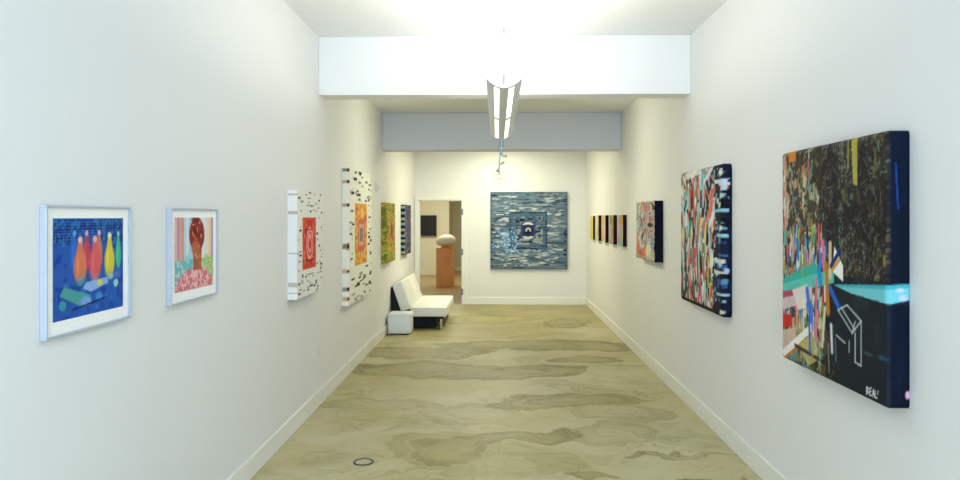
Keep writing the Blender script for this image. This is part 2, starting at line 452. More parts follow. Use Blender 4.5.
class Art:
    """A painted sheet W x H with edges of depth T folded back; colours in 0..255"""
    def __init__(s, W, H, T, cell, base, seed=1):
        s.W, s.H, s.T, s.cell = W, H, T, cell
        s.rng = np.random.default_rng(seed)

        def axis(Lf):
            n = max(2, int(round(Lf / cell))); k = max(1, int(round(T / cell))) if T > 0 else 0
            mid = np.linspace(0, Lf, n + 1)
            pre = -np.linspace(T, 0, k + 1)[:-1] if k else np.array([])
            post = Lf + np.linspace(0, T, k + 1)[1:] if k else np.array([])
            return np.concatenate([pre, mid, post]), k
        s.xs, s.kx = axis(W); s.ys, s.ky = axis(H)
        s.X, s.Y = np.meshgrid(s.xs, s.ys)
        s.c = np.zeros(s.X.shape + (3,)); s.c[:] = base

    def put(s, mask, col, a=1.0):
        m = np.clip(mask.astype(float) * a, 0, 1)[..., None]
        s.c = s.c * (1 - m) + np.array(col, float) * m

    def inpoly(s, pts, X=None, Y=None):
        X = s.X if X is None else X; Y = s.Y if Y is None else Y
        m = np.zeros(s.X.shape, bool); n = len(pts)
        for i in range(n):
            x1, y1 = pts[i]; x2, y2 = pts[(i + 1) % n]
            if y1 == y2: continue
            cond = ((y1 > Y) != (y2 > Y)) & (X < (x2 - x1) * (Y - y1) / (y2 - y1) + x1)
            m ^= cond
        return m

    def poly(s, pts, col, a=1.0):
        q = s.cell * 0.3
        m = sum(s.inpoly(pts, s.X + dx, s.Y + dy).astype(float) for dx in (-q, q) for dy in (-q, q)) / 4
        s.put(m, col, a)

    def rect(s, x0, x1, y0, y1, col, a=1.0):
        s.put((s.X >= x0) & (s.X <= x1) & (s.Y >= y0) & (s.Y <= y1), col, a)

    def ell(s, cx, cy, rx, ry, col, a=1.0, soft=0.15):
        d = np.sqrt(((s.X - cx) / rx) ** 2 + ((s.Y - cy) / ry) ** 2)
        s.put(np.clip((1 - d) / soft, 0, 1), col, a)

    def line(s, p, q, wd, col, a=1.0):
        px, py = p; qx, qy = q; dx, dy = qx - px, qy - py; L2 = dx * dx + dy * dy + 1e-9
        t = np.clip(((s.X - px) * dx + (s.Y - py) * dy) / L2, 0, 1)
        d = np.hypot(s.X - px - t * dx, s.Y - py - t * dy)
        s.put(np.clip((wd / 2 - d) / (wd * 0.3) + 0.5, 0, 1), col, a)

    def n(s, gy, gx, o=3): return vnoise(s.X.shape, gy, gx, s.rng, o)

    def front(s): return (s.X >= 0) & (s.X <= s.W) & (s.Y >= 0) & (s.Y <= s.H)

    def mesh(s, name, r=0.004, backer=True, rc=0.0):
        W, H, T = s.W, s.H, s.T

        def fold(v, Lf):
            e = np.where(v > Lf, v - Lf, np.where(v < 0, -v, 0.0))
            p = np.clip(v, 0, Lf)
            inn = np.minimum(p, Lf - p)
            z = np.where(inn < r, r - np.sqrt(np.maximum(0, r * r - (r - inn) ** 2)), 0.0) if r > 0 else np.zeros_like(v)
            z = np.where(e > 0, r + e * (T - r) / max(T, 1e-6), z)
            return p, z, e > 0
        px, zx, ex = fold(s.X, W); pz, zy, ey = fold(s.Y, H)
        dep = np.where(ex, zx, np.where(ey, zy, np.minimum(zx + zy, 1.5 * r)))
        if r > 0.01:
            # soft rounded outline at the corners
            dep = np.where(ex, np.maximum(zx, 0), np.where(ey, zy, np.maximum(zx, zy)))
        if rc > 0:
            # rounded outline of the stretched canvas
            ia = np.minimum(px, W - px); ib = np.minimum(pz, H - pz)
            a = np.clip(rc - ia, 0, rc); b = np.clip(rc - ib, 0, rc)
            both = (a > 0) & (b > 0)
            k = np.where(both, np.maximum(a, b) / np.maximum(np.hypot(a, b), 1e-9), 1.0)
            da = a * (1 - k); db = b * (1 - k)
            px = px + np.where(px > W / 2, -da, da); pz = pz + np.where(pz > H / 2, -db, db)
        ny, nx = s.X.shape
        # local: x to the right, -y out of the wall, z up; wall plane at y = 0
        co = np.stack([px, -(T - dep), pz], -1).reshape(-1, 3)
        faces = []
        for j in range(ny - 1):
            oy = j < s.ky or j >= ny - 1 - s.ky
            for i in range(nx - 1):
                if oy and (i < s.kx or i >= nx - 1 - s.kx): continue
                a = j * nx + i
                faces.append((a, a + 1, a + nx + 1, a + nx))
        cc = np.clip(s.c, 0, 255).reshape(-1, 3)
        nv = len(co)
        verts = co.tolist()
        if backer and T > 0:
            verts += [(0, 0, 0), (W, 0, 0), (W, 0, H), (0, 0, H)]
            faces.append((nv, nv + 3, nv + 2, nv + 1))
            cc = np.vstack([cc, np.full((4, 3), 200.0)])
        me = bpy.data.meshes.new(name); me.from_pydata(verts, [], faces); me.update()
        v = cc / 255.0
        l = np.where(v <= 0.04045, v / 12.92, ((v + 0.055) / 1.055) ** 2.4)
        rgba = np.concatenate([l, np.ones((len(l), 1))], 1).astype(np.float32)
        at = me.color_attributes.new('paint', 'FLOAT_COLOR', 'POINT')
        at.data.foreach_set('color', rgba.ravel())
        me.materials.append(M_PAINT)
        if r > 0.015:
            for p in me.polygons: p.use_smooth = True
        return me


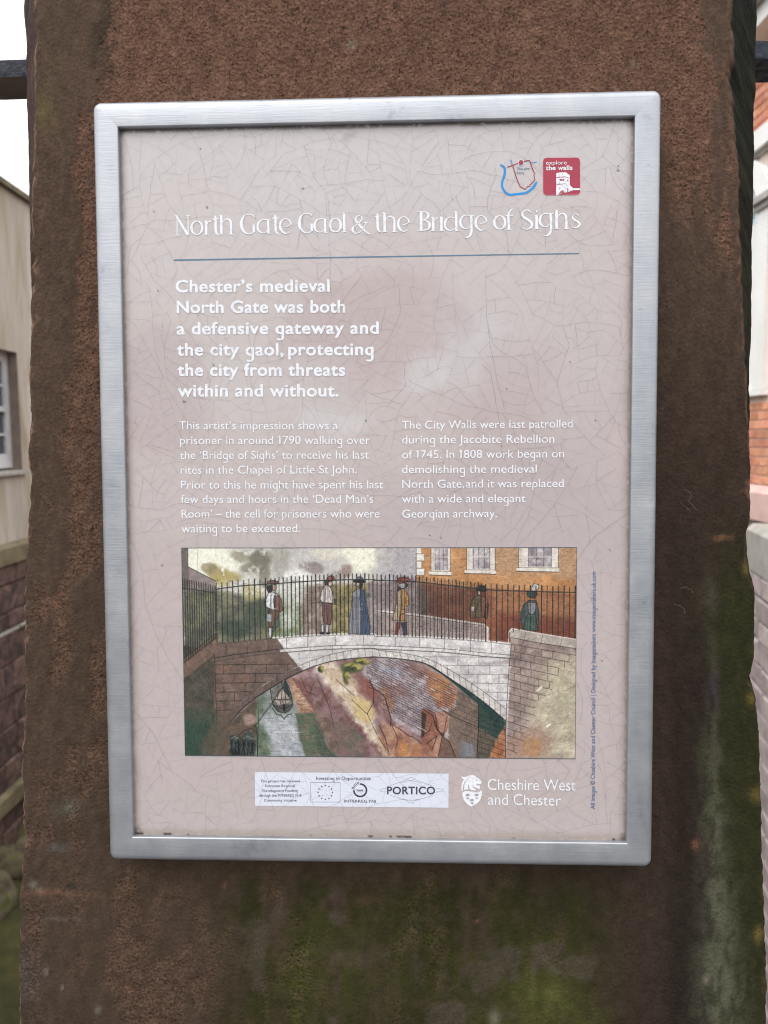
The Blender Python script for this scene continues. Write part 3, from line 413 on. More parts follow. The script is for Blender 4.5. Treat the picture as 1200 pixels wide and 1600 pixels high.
    col = mix(col, A(48, 51, 28) * np.ones_like(col), rs * (.8 + .3 * (streak - .5)))
    Ul = U + 22 * (wu - .5) - .04 * (V - 1300)
    lich = np.exp(-((Ul - 1120) / (12 + .05 * np.clip(V - 1100, 0, 500))) ** 2) * sstep(950, 1480, V) + .3 * np.exp(-((Ul - 1128) / 8) ** 2) * sstep(780, 900, V)
    col = mix(col, A(98, 98, 82) * np.ones_like(col), np.clip(lich, 0, 1) * (.5 + .5 * sstep(.35, .6, fine)) * .68)
    # small lichens and knocks
    for _ in range(26):
        cx, cy = PR.uniform(40, 1170), PR.uniform(0, 1600); r_ = PR.uniform(2.5, 7)
        col = mix(col, (A(128, 122, 108) if PR.random() < .5 else A(120, 84, 68)) * np.ones_like(col), .7 * np.exp(-(((U - cx) / r_) ** 2 + ((V - cy) / (r_ * PR.uniform(.5, 2.2))) ** 2)))
    for cx, cy, rx, ry, c_, k_ in ((70, 165, 18, 26, (104, 94, 56), .45), (105, 1245, 22, 16, (96, 98, 86), .5), (92, 1310, 14, 8, (104, 106, 104), .5), (85, 1383, 70, 6, (118, 90, 72), .7), (116, 1371, 10, 4, (46, 48, 50), .7), (40, 1520, 26, 40, (80, 78, 78), .5),
                                   (90, 1425, 40, 3, (104, 94, 86), .6), (87, 920, 5, 20, (140, 106, 84), .5), (1130, 815, 14, 4, (124, 92, 66), .8), (535, 1390, 14, 6, (88, 58, 66), .6), (580, 1387, 20, 9, (86, 66, 54), .6), (560, 1480, 60, 14, (92, 78, 68), .4), (660, 1500, 6, 30, (92, 82, 74), .4), (860, 1540, 45, 40, (92, 94, 50), .5),
                                   (1118, 1045, 10, 22, (60, 44, 62), .5), (1090, 1290, 5, 8, (120, 84, 66), .7), (705, 12, 14, 10, (70, 56, 50), .7)):
        g_ = np.exp(-(((U + 4 * (wu - .5) - cx) / rx) ** 2 + ((V + 6 * (wv - .5) - cy) / ry) ** 2))
        col = mix(col, A(*c_) * np.ones_like(col), k_ * g_ * (.6 + .8 * fine))
    # fresh stone on the worn edges
    for side, e, xe, c_ in ((0, f0, xl, (142, 112, 96)), (1, f1, xr, (116, 86, 68))):
        d = np.abs(X - xe[:, None]); w_ = .0004 + .009 * sstep(.5, .8, fbm(n, 1, 110, 1, PR, 4))
        kk = np.clip(1 - d / w_, 0, 1) * sstep(.42, .62, fbm(n, m, 220, 110, PR, 3))
        if side: kk = kk * (1 - .75 * sstep(700, 900, V))
        col = mix(col, A(*c_) * np.ones_like(col), kk)
    for cx, cy, rx, ry in ((1168, 860, 6, 10), (1176, 1062, 8, 9), (1184, 1210, 10, 12), (1186, 1430, 7, 14)):
        col = mix(col, A(112, 96, 52) * np.ones_like(col), .7 * np.exp(-(((U - cx) / rx) ** 2 + ((V - cy) / ry) ** 2)))
    # the splays: reddish on the left, dark moss on the right
    col[:, :nc - 1] = mix(np.ones((n, nc - 1, 3)) * A(92, 70, 62), A(66, 54, 52) * np.ones((n, nc - 1, 3)), fbm(n, nc - 1, 80, 3, PR))
    k0 = f1 + 2
    mo = fbm(n, m - k0, 200, 3, PR)
    col[:, k0:] = mix(np.ones((n, m - k0, 3)) * A(20, 22, 17), A(38, 43, 26) * np.ones((n, m - k0, 3)), sstep(.35, .75, mo))
    col = np.clip(.74 * col * (1 + .5 * (fine[..., None] - .5)), 0, 1)
    crust = red.copy(); crust[:, :f0 + 2] = 0; crust[:, f1 - 1:] = 0
    Y += .0007 * crust
    rgh = np.clip(.22 + .85 * red + .25 * (patch - .5), 0, 1); rgh[:, :f0] = .6; rgh[:, f1:] = .5
    col = np.concatenate([col, rgh[..., None]], -1)
    me = grid_mesh('stone_shaft', X, Y, Z + 1.5217, col)
    return me

def stone_material():
    m = mat('red_sandstone_weathered', rough=.95, spec=.08)
    at = N(m, 'ShaderNodeAttribute', attribute_name='print')
    tc = N(m, 'ShaderNodeTexCoord')
    n1 = N(m, 'ShaderNodeTexNoise', i_Scale=620., i_Detail=4., i_Roughness=.65)
    n2 = N(m, 'ShaderNodeTexNoise', i_Scale=170., i_Detail=5., i_Roughness=.7)
    n3 = N(m, 'ShaderNodeTexNoise', i_Scale=45., i_Detail=4., i_Roughness=.6)
    for n_ in (n1, n2, n3): L(m, tc.outputs['Object'], n_.inputs['Vector'])
    r1 = N(m, 'ShaderNodeMapRange', i_From_Min=.3, i_From_Max=.7, i_To_Min=.62, i_To_Max=1.38); L(m, n1.outputs[0], r1.inputs[0])
    r2 = N(m, 'ShaderNodeMapRange', i_From_Min=.3, i_From_Max=.7, i_To_Min=.74, i_To_Max=1.26); L(m, n2.outputs[0], r2.inputs[0])
    mq = N(m, 'ShaderNodeMath', operation='MULTIPLY'); L(m, r1.outputs[0], mq.inputs[0]); L(m, r2.outputs[0], mq.inputs[1])
    am = N(m, 'ShaderNodeMapRange', i_To_Min=.3, i_To_Max=1.05); L(m, at.outputs['Alpha'], am.inputs[0])      # smooth crust, rough bare stone
    mu = N(m, 'ShaderNodeMix', data_type='FLOAT'); mu.inputs[2].default_value = 1.; L(m, am.outputs[0], mu.inputs[0]); mu.clamp_factor = False; L(m, mq.outputs[0], mu.inputs[3])
    vm = N(m, 'ShaderNodeVectorMath', operation='SCALE'); L(m, at.outputs['Color'], vm.inputs[0]); L(m, mu.outputs[0], vm.inputs['Scale'])
    pk = N(m, 'ShaderNodeTexNoise', i_Scale=850., i_Detail=2., i_Roughness=.5); L(m, tc.outputs['Object'], pk.inputs['Vector'])
    pr = N(m, 'ShaderNodeMapRange', i_From_Min=.32, i_From_Max=.42, i_To_Max=1.); L(m, pk.outputs[0], pr.inputs[0])
    pd = N(m, 'ShaderNodeMapRange', i_To_Min=.85, i_To_Max=.3); L(m, at.outputs['Alpha'], pd.inputs[0]); L(m, pd.outputs[0], pr.inputs['To Min'])
    v2 = N(m, 'ShaderNodeVectorMath', operation='SCALE'); L(m, vm.outputs[0], v2.inputs[0]); L(m, pr.outputs[0], v2.inputs['Scale'])
    L(m, v2.outputs[0], P(m).inputs['Base Color'])
    # pecked tooling: fine pits plus broad grain
    vo = N(m, 'ShaderNodeTexVoronoi', i_Scale=420.); L(m, tc.outputs['Object'], vo.inputs['Vector'])
    a1 = N(m, 'ShaderNodeMath', operation='MULTIPLY_ADD'); a1.inputs[1].default_value = .6; L(m, vo.outputs['Distance'], a1.inputs[0]); L(m, n2.outputs[0], a1.inputs[2])
    a2 = N(m, 'ShaderNodeMath', operation='ADD'); L(m, a1.outputs[0], a2.inputs[0]); L(m, n3.outputs[0], a2.inputs[1])
    a3 = N(m, 'ShaderNodeMath', operation='MULTIPLY_ADD'); a3.inputs[1].default_value = .5; L(m, n1.outputs[0], a3.inputs[0]); L(m, a2.outputs[0], a3.inputs[2])
    bp = N(m, 'ShaderNodeBump'); bp.inputs['Distance'].default_value = .0013; L(m, am.outputs[0], bp.inputs['Strength'])
    L(m, a3.outputs[0], bp.inputs['Height']); L(m, bp.outputs[0], P(m).inputs['Normal'])
    return m

M_STONE = stone_material()
pl_root = empty('stone_pillar', FACE @ Matrix.Translation((0, STONE_Y, -1.5217)))
tag(pl_root, 'weathered red sandstone pillar with green algae carrying the information panel', 'pillar')
link('shaft', pillar(), M_STONE, pl_root)
mb = MB()
mb.box(-.30, .30, -.05, .41, 2.47, 2.60, j=.004); mb.box(-.26, .26, -.02, .37, 2.602, 2.66, j=.004)
mb.build('cap_stone', noisy('capstone_sandstone', [(.3, S(84, 66, 58)), (.7, S(120, 92, 78))], 14, bump=.5, bscale=120), pl_root)

# old spider threads caught on the rough stone right of the sign
q = MB()
for cx, cz, n_, s_ in ((.1885, -.008, 3, .009), (.1865, -.060, 2, .010)):
    for _ in range(n_):
        x, z = cx + random.uniform(-.006, .006), cz + random.uniform(-.012, .012); a = random.gauss(1.45, .5); pts = []
        for k in range(9): pts.append((x, z)); a += random.gauss(0, .35); x += s_ / 8 * math.cos(a); z += s_ / 8 * math.sin(a)
        for (x0, z0), (x1, z1) in zip(pts[:-1], pts[1:]):
            l = math.hypot(x1 - x0, z1 - z0); nx, nz = -(z1 - z0) / l * .00004, (x1 - x0) / l * .00004
            q.add([(x0 + nx, -.0024, z0 + nz + 1.5217), (x0 - nx, -.0024, z0 - nz + 1.5217), (x1 - nx, -.0024, z1 - nz + 1.5217), (x1 + nx, -.0024, z1 + nz + 1.5217)], [(0, 1, 2, 3)])
o = q.build('spider_threads', mat('pale_thread', S(140, 132, 124), .7), pl_root); o['kind'] = 'stuff'

# ============================================================ THE INFORMATION SIGN
sign = empty('information_sign', FACE)
tag(sign, 'metal framed heritage information panel with crackled beige face on the stone pillar', 'sign')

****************

Report every line in the data above in which the word "Blender" appears.

*ANSWER TO THIS EXERCISE:*
Keep writing the Blender script for this image. This is part 2, starting at line 452. More parts follow. Use Blender 4.5.
The Blender Python script for this scene continues. Write part 3, from line 413 on. More parts follow. The script is for Blender 4.5. Treat the picture as 1200 pixels wide and 1600 pixels high.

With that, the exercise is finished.